RESIDENTIAL property prices fell by almost 18 per cent in the year to February, new data from the Central Statistics Office showed yesterday.
Over the month, prices were 2.2 per cent lower than in January.
The decline of 17.8 per cent showed an increase in the pace of decline from the previous month, when the annual decline registered 17.4 per cent, and the monthly decline was 1.9 per cent.
In Dublin, property prices were 20.3 per cent lower year-on-year, and 1.2 per cent down on the month. That compares with a 16.4 per cent decline in the rest of the State, and a monthly fall of 3 per cent.
House prices in Dublin fell by 0.7 per cent in the month, bringing them to a decline of 20.2 per cent over the year and 56 per cent lower than their peak in early 2007. Apartment prices fell by 22.9 per cent in the capital over the year, to 62 per cent off their peak, the most severe falls of any category.
“Tentative signs of a stabilisation in prices in this category that began to emerge in November 2011 have now been completely reversed as the annual rate accelerated to minus 23 per cent, the fastest rate since February 2010,” Goodbody economist Juliet Tennent said.
The decline is yet another blow to consumer confidence.
“The bottom line is that consumers will want to see the housing market stabilising before they feel confident about the economy overall, but we think prices have further to fall,” said Bloxham’s chief economist Alan McQuaid.
Across the rest of the State, residential property has fallen by 45 per cent in price since the peak of the property boom, with CSO statistics putting the average fall for the country at 49 per cent.
The CSO’s statistics do not take into account cash sales of properties. Anecdotal evidence from estate agents indicates a large number of sales are conducted in this manner.
“The CSO index excludes cash purchases and lags developments in the market,” Davy chief economist Conall Mac Coille said. “These factors mean that the index probably understates the true peak-to-trough decline, which we believe is in the region of 55-60 per cent.”
Davy Stockbrokers had previously said prices could decline by as much as 70 per cent, with the market showing no sign of stabilising.

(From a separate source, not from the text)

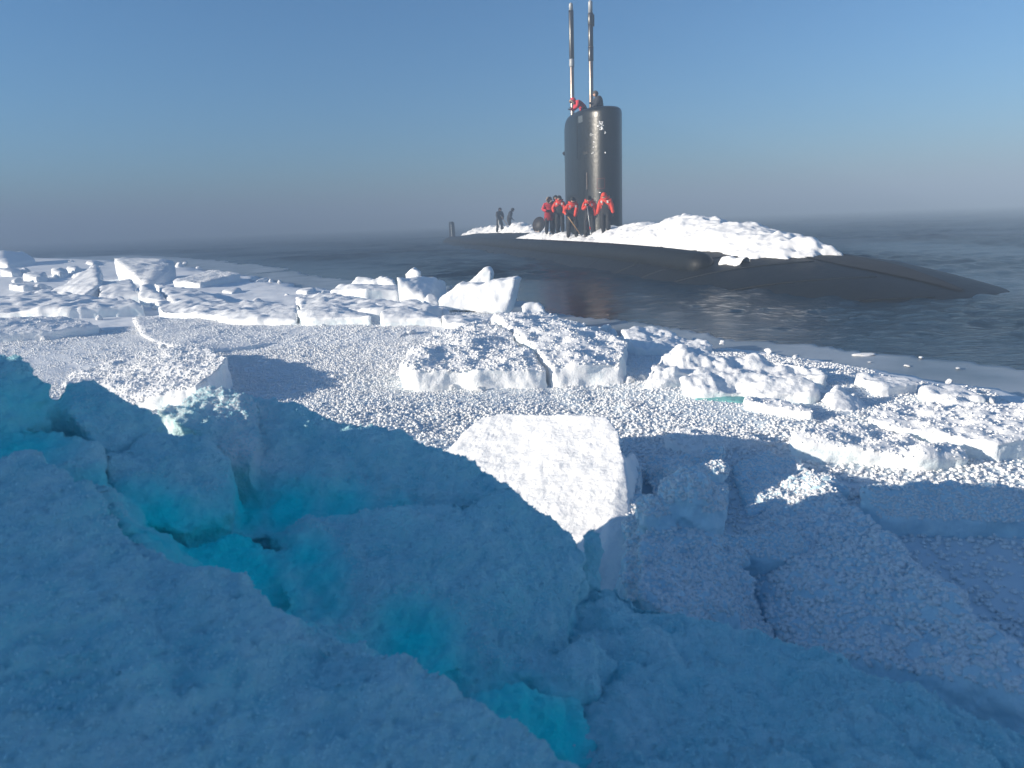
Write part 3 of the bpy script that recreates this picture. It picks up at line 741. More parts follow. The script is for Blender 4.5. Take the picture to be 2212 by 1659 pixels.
# three behind on the left
p4 = deck(-1.5, -1.66, .30); person('crew member in long red parka standing beside the open hatch cover', p4, cam_yaw(p4, 10), REDP, lean=.05, head_dn=.15,
     hands=((.14, .30, 1.12), (-.10, .32, 1.12)), fur=True, scale=1.04)
p5 = deck(-.85, -1.28, .24); person('crew member in orange and black suit just left of the sail, hands lowered', p5, cam_yaw(p5, -6), ORANGE, lean=.12, head_dn=.3,
     hands=((.24, .22, .98), (-.20, .24, .92)), scale=1.03)
p6 = deck(-2.0, -1.15, .2); person('crew member all in black mostly hidden behind the red parka', p6, cam_yaw(p6, 20), DARK, lean=.05, head_dn=.1, scale=1.06)
# two on the after deck
p7 = deck(-19.9, -.15, .02); r7, w7 = person('dark figure on the after deck, left one of the pair, holding a shovel', p7, cam_yaw(p7, 25), NAVY, lean=.22, head_dn=.3,
     hands=((.16, .32, .92), (-.14, .34, .98)), feet=((.20, 0), (-.22, .04)), scale=1.06)
p8 = deck(-19.2, .45, .02); r8, w8 = person('dark figure on the after deck, right one of the pair, arm held out', p8, cam_yaw(p8, 70), NAVY, lean=.38, head_dn=.3, twist=.1,
     hands=((.20, .36, .92), (-.52, -.12, .86)), feet=((.14, .06), (-.14, -.1)), scale=1.06)
# two on the bridge
p9 = sl(-.25, -.1); p9.z = 6.0; person('crew member in red parka with fur hood bending forward on top of the sail', p9, math.radians(96), REDTOP, lean=.85, head_dn=.2,
     hands=((.26, .62, 1.00), (-.22, .62, 1.0)), fur=True, scale=1.0, hood=True, bulk=1.4)
p10 = sl(1.25, .1); p10.z = 5.78; person('crew member in black coat and fur cap sitting up on the bridge of the sail', p10, math.radians(104), dict(NAVY, face=M_FACE, hood=M_FURD), lean=.20, head_dn=.35,
     hands=((.10, .36, 1.18), (-.12, .42, 1.02)), scale=1.0, bulk=1.4)

# tools
M_WOOD = simple('ash_handle', (0.42, 0.24, 0.10), rough=0.55)
M_TOOL = simple('tool_metal', (0.35, 0.36, 0.37), rough=0.4, metal=.7)
M_REDTAPE = simple('red_tape', (0.5, 0.03, 0.02), rough=.6)
def tool(name, label, a, b, kind, cat):
    a, b = Vector(a), Vector(b); root = empty(name, b); tag(root, label, cat)
    d = (b - a); L_ = d.length; q_ = d.to_track_quat('-Z', 'Y'); root.rotation_euler = q_.to_euler()
    bm = bmesh.new(); tube(bm, [(0, 0, .22 if kind == 'shovel' else .0), (0, 0, L_ - .12)], .022, 8); link('shaft', bm_mesh(bm, 'shaft'), M_WOOD if kind == 'shovel' else M_TOOL, root)
    if kind == 'shovel':
        bm = bmesh.new(); tube(bm, [(0, 0, L_ - .14), (.07, 0, L_ - .03), (.07, 0, L_), (-.07, 0, L_), (-.07, 0, L_ - .03), (0, 0, L_ - .14)], .017, 8); link('grip', bm_mesh(bm, 'grip'), M_TOOL, root)
        bm = bmesh.new(); rows = []
        for z, w in ((.30, .04), (.24, .11), (.12, .13), (.0, .12)):
            rows.append([bm.verts.new((x * w, .04 * (1 - x * x) * (1 if z < .28 else .3), z)) for x in (-1, -.5, 0, .5, 1)])
        for r_, s_ in zip(rows, rows[1:]):
            for k in range(4): bm.faces.new((r_[k], r_[k + 1], s_[k + 1], s_[k]))
        bmesh.ops.solidify(bm, geom=bm.faces[:], thickness=.008); link('blade', bm_mesh(bm, 'blade'), M_TOOL, root)
    else:
        bm = bmesh.new(); tube(bm, [(0, 0, L_ - .14), (0, 0, L_)], .03, 8); link('grip', bm_mesh(bm, 'grip'), M_MASK, root)
        bm = bmesh.new(); tube(bm, [(0, 0, .34), (0, 0, .46)], .026, 8); link('tape_band', bm_mesh(bm, 'tape_band'), M_REDTAPE, root)
        bm = bmesh.new(); tube(bm, [(0, 0, .30), (0, 0, .08), (0, 0, 0)], [.028, .034, .012], 8); link('spike', bm_mesh(bm, 'spike'), M_TOOL, root)
    return root
bpy.context.view_layer.update()
g1 = r1.matrix_world @ w1[0][1]; g1b = r1.matrix_world @ w1[1][1]
d1 = (g1b - g1).normalized(); t1 = p1 + Vector((.42, -.42, -.02)); t1.z = p1.z
tool('snow_shovel', 'wooden-handled shovel held by the crew member leaning in front of the sail', g1 + (g1 - t1).normalized() * .06, t1, 'shovel', 'shovel')
g2 = r2.matrix_world @ w2[0][1]; t2 = Vector((g2.x + .16, g2.y - .06, p2.z + .0))
tool('ice_pole', 'thin ice pole with red band held upright by the middle orange crew member', g2 + Vector((-.02, -.04, .12)), t2, 'pole', 'pole')
g7 = r7.matrix_world @ w7[1][1]; t7 = p7 + Vector((1.0, -.4, .0)); t7.z = p7.z
tool('snow_shovel', 'pale shovel held by the left dark figure on the after deck', g7 + (g7 - t7).normalized() * .3, t7, 'shovel', 'shovel')
bm = bmesh.new(); a_ = r7.matrix_world @ w7[0][1]
tube(bm, [a_ + Vector((0, 0, .02)), a_ + Vector((-.05, -.05, -.35)), a_ + Vector((.1, -.1, -.7)), a_ + Vector((.5, -.1, -.9))], .025, 8)
rp = link('rope', bm_mesh(bm, 'rope'), M_PATCH); tag(rp, 'pale rope hanging from the hands of the left dark figure aft', 'rope')

# ------------------------------------------------------------------ ice blocks
GRAIN_PTS = []
FLOWER_PTS = []                    # where frost flowers grow: (position, normal, size)
def hullmesh(hulls, name='h'):
    bm = bmesh.new()
    for pts in hulls:
        vs = [bm.verts.new(p) for p in pts]
        r_ = bmesh.ops.convex_hull(bm, input=vs)
        junk = [g for g in r_.get('geom_interior', []) + r_.get('geom_unused', []) if isinstance(g, bmesh.types.BMVert) and g.is_valid]
        if junk: bmesh.ops.delete(bm, geom=list(set(junk)), context='VERTS')
    bmesh.ops.recalc_face_normals(bm, faces=bm.faces[:])
    me = bpy.data.meshes.new(name); bm.to_mesh(me); bm.free(); return me
def drop(pts, zb=-0.04):
    pts = [Vector(p) for p in pts]
    return pts + [Vector((p.x, p.y, zb)) for p in pts]
def thick(pts, v):
    pts = [Vector(p) for p in pts]; return pts + [p + Vector(v) for p in pts]
BLOCKS = []
def ice(name, label, hulls, cat='ice block', mat=None, voxel=None, lump=1.0, crust=1.0, bare=0.0, frost=0.0, group=None, smooth=1, seed=None, barefaces=0.35, fs=1.0):
    seed = sum(ord(ch) * (i_ + 3) for i_, ch in enumerate(label)) % 9973 if seed is None else seed
    allp = [p for h in hulls for p in h]
    c = sum(allp, Vector()) / len(allp); dist = max(0.8, (c - CAMP).length); near = max(0.7, min((p - CAMP).length for p in allp))
    vx = voxel or max(0.0088, 0.0026 * (0.5 * dist + 0.5 * near))
    me = hullmesh([[p - c for p in h] for h in hulls])
    mods = [('REMESH', dict(mode='VOXEL', voxel_size=vx, adaptivity=0.0))]
    if smooth: mods.append(('SMOOTH', dict(factor=0.5, iterations=smooth)))
    out = evaluated(me, mods, name)
    v = verts_of(out); nr = normals_of(out); w = v + np.array(c)
    upn = nr[:, 2]
    sc = np.clip(dist / 6.0, 0.55, 2.2)                  # far blocks carry coarser relief
    sb_ = min(float(sc), 1.25)
    big = fbm(w * (2.6 / sc), 3, .5, seed) * 0.036 * sb_ * lump
    mid = fbm(w * (9.0 / sc), 3, .55, seed + 1) * 0.014 * sb_ * lump
    cr = (0.55 - worley(w * (26.0 / sc), seed % 7)) * 0.022 * sb_ * crust * np.clip(.35 + .65 * sstep(-.2, .7, upn), 0, 1)
    cl = np.maximum(0, fbm(w * (5.5 / sc), 2, .5, seed + 4)) * 0.030 * sb_ * crust * sstep(.0, .5, upn)   # clotted snow
    if dist > 4: cr, cl = cr * .6, cl * .7
    if dist < 3.2:
        cr = cr + crust * (.009 * np.maximum(0, fbm(w * 30, 3, .6, seed + 20)) + .010 * np.maximum(0, .42 - worley(w * 75, 3)))
    v = v + nr * (big + mid + cr + cl)[:, None]
    set_verts(out, v)
    bf = np.clip(bare + barefaces * sstep(.45, -.2, upn) * sstep(.0, .3, fbm(w * 1.7, 3, .5, seed + 8) + .35), 0, 1)
    if mat is M_BARE: bf = np.clip(.72 + .6 * fbm(w * 2.4, 2, .5, seed), 0, 1)
    float_attr(out, 'bare', bf)
    out.polygons.foreach_set('use_smooth', np.ones(len(out.polygons), bool))
    zb = min(p.z for p in allp)
    org = Vector((c.x, c.y, zb))
    out.transform(Matrix.Translation(c - org)); out.materials.clear()
    o = link(name, out, mat or M_SNOW); o.location = org
    tag(o, label, cat, group); BLOCKS.append(o)
    if frost:
        m_ = (upn > .45)
        idx = np.nonzero(m_)[0]
        area = len(idx) * vx * vx * 1.1
        n_ = int(area / (0.030 * sc) ** 2 * frost)
        if n_ > 0 and len(idx):
            sel = RNG.choice(idx, size=min(n_, len(idx)), replace=False)
            for k in sel: (GRAIN_PTS if mat is M_NEAR else FLOWER_PTS).append((v[k] + np.array(c), nr[k], fs * (.8 if dist > 4 else 1) * RNG.uniform(.008, .017) * min(sc, 1.2)))
    return o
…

Constraints imposed by banks on credit and a shrinking pool of potential first-time buyers are expected to drag on demand for some time.
“We don’t see any significant improvement in the housing market until the employment situation gets better and bank lending returns to some sort of ‘normality’, which is still some way off in our view,” Mr McQuaid said.
He predicted another double-digit decline in 2012, with the current 10 per cent forecast likely to be outstripped, given the declines in the first two months of the year.